Second: the fragmentation of British politics today compared with only a few years ago is palpable - Greens, UKIP, NF and others. They may not win many seats but they may deprive other parties of theirs! Whoever "wins" the election will have been positively supported by less than 40% of the voters; if Labour "wins" it will be in spite of having fewer votes than the Tories. Time for electoral reform, I guess.

Naomi Muse

April 19th, 2010 8:48am Report this comment

On Today this morning, even Tim Montgomerie of Conservative Home admitted that what we are seeing at the moment is an anti-politics attitude from the electorate.

That's it, in a nutshell. Anti politicians, anti political system, anti-party politics too. And, the majority of the electorate are also EU-sceptics.

Obviously, successive governments who have governed whilst holding a minority of the votes but a majority of the seats, have left it too late to put the political system right in time for the next election.

Whether we end up with a hung parliament or a majority, whoever does govern will need to put the system right, keep the election pledges and build trust.

Hopefully properly constructed feedback from those footing the bill (the electorate) will be listened to, taken on board and acted upon.

For as the Sun always says, the public is always right.

Sir Graphus

April 19th, 2010 10:16am Report this comment

Can it last? you ask.

You're right; it can't. But it can last until after May 6th. And the fall-out from that (proportional represenation) will be permanent.

We must remember we live in extraordinary times; the credit crunch, the £175bn deficit, MPs expenses, the rise of the EU susperstate; all these at once. I suppose we shouldn't be surprised by the electorate being a tad excitable.

Nick Bibby

April 19th, 2010 10:20am Report this comment

Viewing this from afar - Korea as it happens - I can't help but be reminded of the last Scottish election, when the electorate were looking for a stick to beat labour and the SNP were the biggest stick.
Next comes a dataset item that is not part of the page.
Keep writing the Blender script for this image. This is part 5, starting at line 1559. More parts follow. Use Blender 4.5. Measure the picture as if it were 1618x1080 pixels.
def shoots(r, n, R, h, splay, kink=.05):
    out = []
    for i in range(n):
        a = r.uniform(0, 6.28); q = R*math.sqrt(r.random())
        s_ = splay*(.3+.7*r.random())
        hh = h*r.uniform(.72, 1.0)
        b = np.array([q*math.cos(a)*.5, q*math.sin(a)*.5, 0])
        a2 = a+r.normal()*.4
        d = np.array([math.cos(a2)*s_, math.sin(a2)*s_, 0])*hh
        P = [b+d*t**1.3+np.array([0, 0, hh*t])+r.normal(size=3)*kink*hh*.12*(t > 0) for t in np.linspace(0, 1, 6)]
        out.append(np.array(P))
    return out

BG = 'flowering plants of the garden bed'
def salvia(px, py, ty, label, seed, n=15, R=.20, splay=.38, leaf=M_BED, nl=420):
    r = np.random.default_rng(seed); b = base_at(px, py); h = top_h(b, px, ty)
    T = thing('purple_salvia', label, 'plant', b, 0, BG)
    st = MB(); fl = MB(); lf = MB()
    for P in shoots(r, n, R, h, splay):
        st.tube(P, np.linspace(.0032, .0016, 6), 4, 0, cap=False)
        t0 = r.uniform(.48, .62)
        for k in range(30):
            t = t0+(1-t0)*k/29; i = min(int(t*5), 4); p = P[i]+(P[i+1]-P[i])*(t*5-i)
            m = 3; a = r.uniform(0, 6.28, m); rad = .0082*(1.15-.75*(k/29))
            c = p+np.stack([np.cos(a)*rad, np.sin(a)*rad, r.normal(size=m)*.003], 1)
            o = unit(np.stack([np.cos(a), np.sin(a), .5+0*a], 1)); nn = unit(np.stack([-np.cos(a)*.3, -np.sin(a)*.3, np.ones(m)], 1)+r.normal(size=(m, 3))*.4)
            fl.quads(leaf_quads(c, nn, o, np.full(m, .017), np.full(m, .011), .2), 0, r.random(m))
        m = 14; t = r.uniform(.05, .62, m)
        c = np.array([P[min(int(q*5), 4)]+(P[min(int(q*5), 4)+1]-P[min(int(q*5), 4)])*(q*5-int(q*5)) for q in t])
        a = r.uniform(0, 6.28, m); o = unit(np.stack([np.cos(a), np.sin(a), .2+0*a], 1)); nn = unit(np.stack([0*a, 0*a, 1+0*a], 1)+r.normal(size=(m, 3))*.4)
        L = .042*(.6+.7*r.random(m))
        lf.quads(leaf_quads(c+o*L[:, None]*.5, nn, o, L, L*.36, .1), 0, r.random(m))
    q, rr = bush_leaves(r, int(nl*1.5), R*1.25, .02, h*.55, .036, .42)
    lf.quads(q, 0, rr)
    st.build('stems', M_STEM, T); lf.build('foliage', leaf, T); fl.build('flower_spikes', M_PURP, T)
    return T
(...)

Votes for the SSP and Greens collapsed, flowing back to the SNP, as did those for independent like Jean Turner. Established faces survived (Patrick Harvie and Robin Harper for the Greens and Margo MacDonald as an indie) but ootherwise people headed towards the biggest political bat they had to beat up on Nu Labour.
There will be surges fo other parties(conceivably the BNP in the NW of England, the Greens in Edinburgh East and Brighton and Hove and the LDs in many places) but I think in the determining constituentcies voters who won't admit to a pollster that they will vote Tory will still use the biggest stick they have when they're in the polling booth.

PS Alex, I hope you're well, it's been a few years but we should catch up when we're next on the same continent.

Pramston

April 19th, 2010 1:31pm Report this comment

People need to remember that the Lib dems are not 'new' and are not blameless. They support everything Europe and were supportive of the Lisbon treaty and the betrayal of Brown in that respect. This 'bounce' on the back of Cleggs performance is he most ridiculous thing I've ever seen in politics. He really wasn't that good (none of them were) and if shouting 'yah boo sucks' from the sidelines qualifies you for political influence in Modern Britain I fear the electorate is going to get what it deserves. Unfortunately it will be the current electorates children that will be paying for it!